-- start Data extract --

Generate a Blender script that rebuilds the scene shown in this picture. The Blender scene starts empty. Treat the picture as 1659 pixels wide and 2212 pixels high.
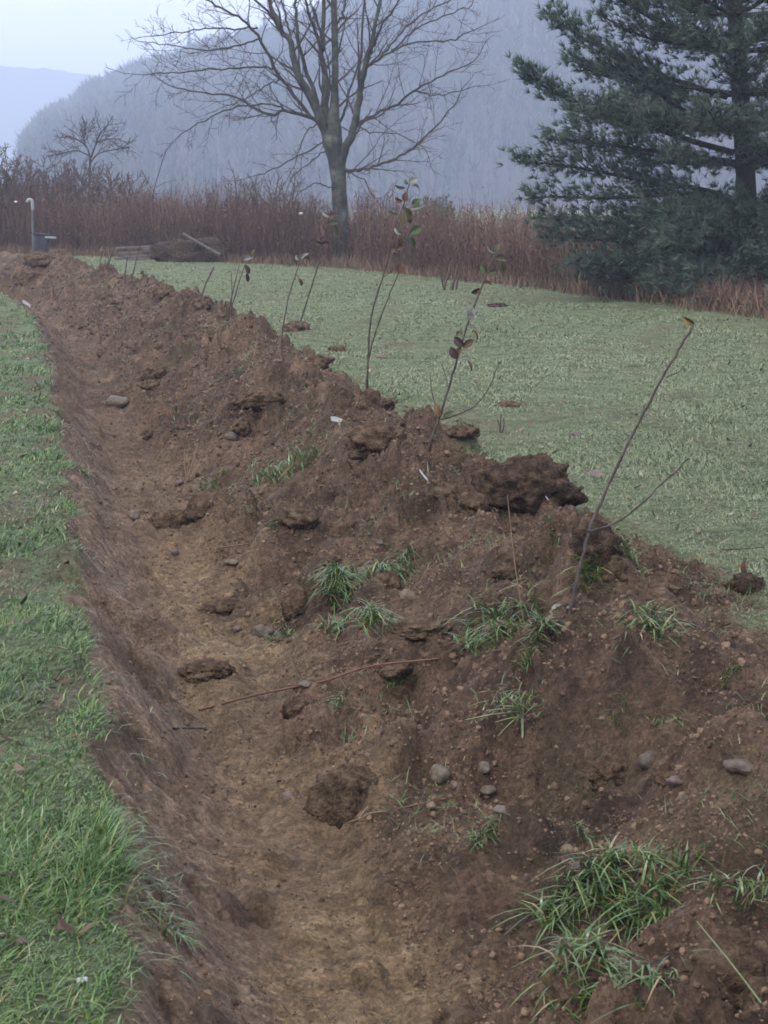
import bpy, bmesh, math, random
import numpy as np
from mathutils import Vector, noise as mnoise

R = math.radians
sc = bpy.context.scene
COL = sc.collection
rng = np.random.default_rng(7)
random.seed(7)

# ------------------------------------------------------------------ camera, sky, sun, exposure
EYE, TILT, LENS = 1.6, R(8.85), 70.0
FPX = LENS / 36 * 2212                      # focal length in photo units (1659 x 2212 frame)
cam_d = bpy.data.cameras.new('camera')
cam = bpy.data.objects.new('camera', cam_d)
COL.objects.link(cam)
cam.location = (0, 0, EYE)
cam.rotation_euler = (R(90) - TILT, 0, 0)
cam_d.sensor_fit = 'VERTICAL'
cam_d.sensor_height = 36
cam_d.sensor_width = 27
cam_d.lens = LENS
cam_d.clip_start = .1
cam_d.clip_end = 9000
cam_d.dof.use_dof = True
cam_d.dof.focus_distance = 11
cam_d.dof.aperture_fstop = 20
sc.camera = cam

SUN_EL, SUN_AZ = R(48), R(215)
w = bpy.data.worlds.new('World')
sc.world = w
w.use_nodes = True
nt = w.node_tree
nt.nodes.clear()
wo = nt.nodes.new('ShaderNodeOutputWorld')
bg = nt.nodes.new('ShaderNodeBackground')
sky = nt.nodes.new('ShaderNodeTexSky')
sky.sky_type = 'NISHITA'
sky.sun_disc = False
sky.sun_elevation = SUN_EL
sky.sun_rotation = SUN_AZ
sky.dust_density = 3
mx = nt.nodes.new('ShaderNodeMix')
mx.data_type = 'RGBA'
mx.inputs['Factor'].default_value = .82
tc = nt.nodes.new('ShaderNodeTexCoord')
cn = nt.nodes.new('ShaderNodeTexNoise')
cn.inputs['Scale'].default_value = 2.2
cn.inputs['Detail'].default_value = 5
cr = nt.nodes.new('ShaderNodeValToRGB')
cr.color_ramp.elements[0].position = .3
cr.color_ramp.elements[0].color = (7.4, 7.3, 8.2, 1)
cr.color_ramp.elements[1].position = .7
cr.color_ramp.elements[1].color = (9.6, 9.4, 10.2, 1)
nt.links.new(tc.outputs['Generated'], cn.inputs['Vector'])
nt.links.new(cn.outputs['Fac'], cr.inputs['Fac'])
nt.links.new(sky.outputs['Color'], mx.inputs['A'])
nt.links.new(cr.outputs['Color'], mx.inputs['B'])
nt.links.new(mx.outputs['Result'], bg.inputs['Color'])
bg.inputs['Strength'].default_value = .098
nt.links.new(bg.outputs['Background'], wo.inputs['Surface'])

sl = bpy.data.lights.new('sun', 'SUN')
sl.energy = 1.2
sl.angle = R(28)
sl.color = (1, .95, .88)
so = bpy.data.objects.new('sun', sl)
COL.objects.link(so)
so.rotation_euler = (R(90) - SUN_EL, 0, R(180) - SUN_AZ)

sc.view_settings.view_transform = 'Standard'
sc.view_settings.look = 'None'
sc.view_settings.gamma = 1
sc.view_settings.exposure = 1.3
sc.view_settings.use_curve_mapping = False
sc.cycles.max_bounces = 6
sc.cycles.diffuse_bounces = 3
sc.cycles.volume_bounces = 1
sc.cycles.use_denoising = True
sc.cycles.denoising_input_passes = 'RGB_ALBEDO_NORMAL'
sc.cycles.denoising_prefilter = 'ACCURATE'
sc.cycles.adaptive_threshold = .004
sc.cycles.filter_width = 1.7

# ------------------------------------------------------------------ noise
_perm = np.random.default_rng(3).permutation(256)
_perm = np.concatenate([_perm, _perm, _perm])
_ang = np.random.default_rng(4).random(256) * 2 * np.pi
_gx, _gy = np.cos(_ang), np.sin(_ang)


def pn(x, y, s=0):
    """2-D gradient noise, about -1..1"""
    x = np.asarray(x, float) + s * 17.31
    y = np.asarray(y, float) + s * 9.77
    xi, yi = np.floor(x).astype(int), np.floor(y).astype(int)
    xf, yf = x - xi, y - yi
    xi &= 255
    yi &= 255
    u, v = xf * xf * xf * (xf * (xf * 6 - 15) + 10), yf * yf * yf * (yf * (yf * 6 - 15) + 10)

    def g(ix, iy, dx, dy):
        h = _perm[_perm[ix & 255] + (iy & 255)]
        return _gx[h] * dx + _gy[h] * dy
    a = g(xi, yi, xf, yf)
    b = g(xi + 1, yi, xf - 1, yf)
    c = g(xi, yi + 1, xf, yf - 1)
    d = g(xi + 1, yi + 1, xf - 1, yf - 1)
    return 1.5 * ((a * (1 - u) + b * u) * (1 - v) + (c * (1 - u) + d * u) * v)


def fbm(x, y, oc, s=0, gain=.5):
    t, a, f = 0, 1, 1
    for k in range(oc):
        t = t + a * pn(x * f, y * f, s + k)
        a *= gain
        f *= 2.03
    return t


def domes(x, y, cell, s=0, dens=.8):
    """rounded lumps of mixed size, one per cell at most"""
    x, y = np.asarray(x, float) / cell + s * 5.3, np.asarray(y, float) / cell + s * 3.9
    xi, yi = np.floor(x).astype(int), np.floor(y).astype(int)
    out = np.zeros(np.shape(x))
    for i in (-1, 0, 1):
        for j in (-1, 0, 1):
            h = _perm[_perm[(xi + i) & 255] + ((yi + j) & 255)]
            h2 = _perm[h + 71]
            h3 = _perm[h2 + 33]
            cx, cy = xi + i + .5 + (h / 255 - .5) * .9, yi + j + .5 + (h2 / 255 - .5) * .9
            r = np.where(h3 / 255 < dens, .16 + .52 * ((h3 * 7 % 255) / 255) ** 1.7, 0)
            q = r * r - (x - cx) ** 2 - (y - cy) ** 2 * (.7 + .8 * (h / 255))
            out = np.maximum(out, np.sqrt(np.maximum(q, 0)))
    return out * cell


def sst(a, b, x):
    t = np.clip((x - a) / (b - a), 0, 1)
    return t * t * (3 - 2 * t)


# ------------------------------------------------------------------ photo unit <-> place
def ray(px, py):
    dx, dy = (px - 829.5) / FPX, (1106 - py) / FPX
    ct, st = math.cos(TILT), math.sin(TILT)
    return np.array([dx, ct + dy * st, -st + dy * ct])


def P(px, py, D):
    d = ray(px, py)
    d = d / d[1]
    return np.array([d[0] * D, D, EYE + d[2] * D])


def at_z(px, py, z):
    d = ray(px, py)
    return P(px, py, (z - EYE) / d[2] * d[1])


# ------------------------------------------------------------------ the shape of the ground
def edge(y):
    y = np.asarray(y, float)
    yy = np.clip(y, -20, 70)
    return .12 - .168 * yy - .0004 * yy * yy - .0045 * np.clip(yy - 26, 0, 44) ** 2 - (y - yy) * .5


def edge_wob(y):
    return .075 * pn(y * 1.3, 8.1) + .05 * pn(y * 3.7, 2.7) + .03 * (np.abs(pn(y * 8.3, 4.4)) - .3)


LUMPS = [(1150, 1020, .2, .34, .10), (1180, 1430, .1, .42, .17), (1090, 1650, -.2, .30, -.16), (1230, 1640, -.1, .26, -.12),
         (790, 1210, .1, .28, .10), (620, 1040, .1, .4, .10), (1500, 1420, .1, .4, .12), (1570, 1560, 0, .28, -.14),
         (205, 1215, -.05, .2, .08), (190, 1285, -.1, .12, -.28), (262, 1335, -.2, .11, -.22), (215, 870, 0, .3, -.08), (285, 1480, -.25, .13, -.09), (250, 1500, -.1, .10, -.08), (440, 1440, -.4, .22, .05), (300, 1500, -.3, .18, -.05),
         (660, 1940, -.35, .22, .04), (400, 1110, -.2, .35, .12), (800, 930, .25, .4, .10), (560, 860, .2, .5, .14),
         (740, 1730, -.3, .2, .05), (1350, 1720, -.05, .22, -.05), (870, 1120, .2, .3, .07), (1300, 1990, 0, .3, .1),
         (1590, 2100, .1, .3, .12), (520, 740, .25, .5, .12), (330, 650, .3, .8, .16), (90, 570, .3, 1.2, .2),
         (1280, 1200, .25, .2, .12), (460, 1220, -.35, .12, .04), (340, 800, -.1, .4, .08), (1000, 1150, .2, .25, .06)]
LUMPS = [(at_z(a, b, z), r, h) for a, b, z, r, h in LUMPS]


def H(x, y, fine=True):
    x, y = np.asarray(x, float), np.asarray(y, float)
    u = x - edge(y)
    fade = 1 - sst(75, 110, y)
    d = (.37 + .05 * pn(y * .5, 3.3)) * fade
    wob = edge_wob(y)
    uw = u - wob
    t = np.clip(uw / .45, 0, 1)
    wall = -d * (1 - (1 - t) ** 1.35)
    crest = 1.92 + .14 * pn(y * .45, 5.5)
    hc = (.325 + .06 * sst(12, 32, y) - .18 * (1 - sst(7.5, 17, y)) + .14 * pn(y * .55, 7.7) + .08 * pn(y * 1.4, 1.7)) * fade
    foot = 2.72 + .22 * pn(y * .7, 6.6) + .14 * pn(y * 2.1, 9.6)
    a = sst(.66, 1, (u - .0) / crest * 1.0) if False else np.clip((u - .74) / (crest - .74), 0, 1)
    up = -d + (d + hc) * (a ** .85) * (1 - .18 * np.sin(a * np.pi))
    b = sst(0, 1, np.clip((u - crest) / (foot - crest), 0, 1))
    z = np.where(u < .6, wall, np.where(u < crest, up, hc * (1 - b)))
    z = np.where(u < 0, np.where(uw > 0, wall, 0), z)
    for c, r, h in LUMPS:
        z = z + h * np.exp(-((x - c[0]) ** 2 + (y - c[1]) ** 2) / (r * r))
    m = sst(.62, .95, u) * (1 - sst(2.45, 2.95, u)) * fade
    bot = sst(.3, .5, u) * (1 - sst(.7, 1.0, u)) * fade
    var = np.clip(.75 + .9 * pn(x * .9, y * .7, 14), .25, 1.5)
    rough = .12 * pn(x * 1.9, y * 1.6, 1) + .12 * (np.abs(pn(x * 3.6, y * 3.1, 2)) - .3)
    rough = rough + .075 * (np.abs(pn(x * 8.1, y * 7.3, 3)) - .25) * var
    rough = rough + var * (0.9 * domes(x + .05 * pn(x * 5, y * 5, 18), y, .30, 1, .5) + .9 * domes(x + .05 * pn(x * 6, y * 6), y, .11, 2, .6))
    rough = rough - .045
    z = z + m * rough + bot * (.03 * pn(x * 4, y * 3, 4) + .016 * pn(x * 11, y * 11, 5) + .6 * domes(x, y, .12, 5, .4))
    grass = (1 - sst(-.1, .05, uw)) + sst(2.5, 2.9, u)
    z = z + grass * (.03 * pn(x * .9, y * .8, 6) + .015 * pn(x * 3, y * 2.6, 7)) + sst(60, 300, y) * 0
    if fine:
        k = np.clip(m + .5 * bot, 0, 1)
        q1, q2 = x + .02 * pn(x * 21, y * 21, 15), y + .02 * pn(x * 21, y * 21, 16)
        z = z + k * var * (.024 * (np.abs(pn(x * 17, y * 16, 8)) - .25) + .012 * pn(x * 37, y * 36, 9) + .007 * pn(x * 71, y * 70, 10)
                     + .8 * domes(q1, q2, .05, 3, .6) + .7 * domes(q1, q2, .027, 4, .55))
        wl = sst(0, .06, uw) * (1 - sst(.4, .55, u)) * fade
        z = z + wl * (.08 * pn(u * 2.2, y * 2.1, 17) + .8 * domes(x, y, .13, 6, .35) + .5 * domes(x, y, .05, 7, .35) + .016 * pn(u * 3, y * 13 + u * 4, 11) + .009 * pn(u * 7, y * 36 + u * 9, 12) + .004 * pn(u * 30, y * 40, 13))
    return z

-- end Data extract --

## Task to carry out
Give the number of lines that carry the word "scene", with nothing added.

## Exercise solution
2